Ludwig von Mises, Human Action (1949):
“Each party attaches a higher value to the good he receives than to that he gives away. The exchange ratio, the price, is not the product of an equality of valuation, but, on the contrary, the product of a discrepancy in valuation.”
Destutt de Tracy, A Treatise On Political Economy (1817):
“(A)n exchange is a transaction in which the two contracting parties both gain. Whenever I make an exchange freely, and without constraint, it is because I desire the thing I receive more than that I give; and, on the contrary, he with whom I bargain desires what I offer more than that which he renders me. When I give my labour for wages it is because I esteem the wages more than what I should have been able to produce by labouring for myself; and he who pays me prizes more the services I render him than what he gives me in return.”

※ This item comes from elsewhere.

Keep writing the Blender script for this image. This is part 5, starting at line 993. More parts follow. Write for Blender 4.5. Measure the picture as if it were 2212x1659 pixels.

Murray N. Rothbard, An Austrian Perspective on the History of Economic Thought (1995):
“Another grave fallacy in the same paragraph in the Ethics did incalculable damage to future centuries of economic thought. There Aristotle says that in order for an exchange (any exchange? a just exchange?) to take place, the diverse goods and services "must be equated," a phrase Aristotle emphasizes several times. It is this necessary "equation" that led Aristotle to bring in the mathematics and the equal signs. His reasoning was that for A and B to exchange two products, the value of both products must be equal, otherwise an exchange would not take place. The diverse goods being exchanged for one another must be made equal because only things of equal value will be traded.
The Aristotelian concept of equal value in exchange is just plain wrong, as the Austrian School was to point out in the late nineteenth century. If A trades shoes for sacks of wheat owned by B, A does so because he prefers the wheat to the shoes, while B's preferences are precisely the opposite. If an exchange takes place, this implies not an equality of values, but rather a reverse inequality of values in the two parties making the exchange. If I buy a newspaper for 30¢ I do so because I prefer the acquisition of the newspaper to keeping the 30 cents, whereas the newsagent prefers getting the money to keeping the newspaper. This double inequality of subjective valuations sets the necessary precondition for any exchange.”
Murray N. Rothbard, Toward a Reconstruction of Utility and Welfare Economics (1956):
“Let us now consider exchanges on the free market. Such an exchange is voluntarily undertaken by both parties. Therefore, the very fact that an exchange takes place demonstrates that both parties benefit (or more strictly, expect to benefit) from the exchange. The fact that both parties chose the exchange demonstrates that they both benefit. The free market is the name for the array of all the voluntary exchanges that take place in the world. Since every exchange demonstrates a unanimity of benefit for both parties concerned, we must conclude that the free market benefits all its participants.”
Murray N. Rothbard, Man, Economy, and State (1962):
“On the one hand, when the society is free and there is no intervention, everyone will always act in the way that he believes will maximize his utility, i.e., will raise him to the highest possible position on his value scale. In short, everyone's utility ex ante will be “maximized” (provided we take care not to interpret “utility” in a cardinal manner). Any exchange on the free market, indeed any action in the free society, occurs because it is expected to benefit each party concerned. If we may use the term “society” to depict the pattern, the array, of all individual exchanges, then we may say that the free market maximizes social utility, since everyone gains in utility from his free actions.3
Coercive intervention, on the other hand, signifies per se that the individual or individuals coerced would not have voluntarily done what they are now being forced to do by the intervener. The person who is coerced into saying or not saying something or into making or not making an exchange with the intervener or with a third party is having his actions changed by a threat of violence. The man being coerced, therefore, always loses in utility as a result of the intervention, for his action has been forcibly changed by its impact.”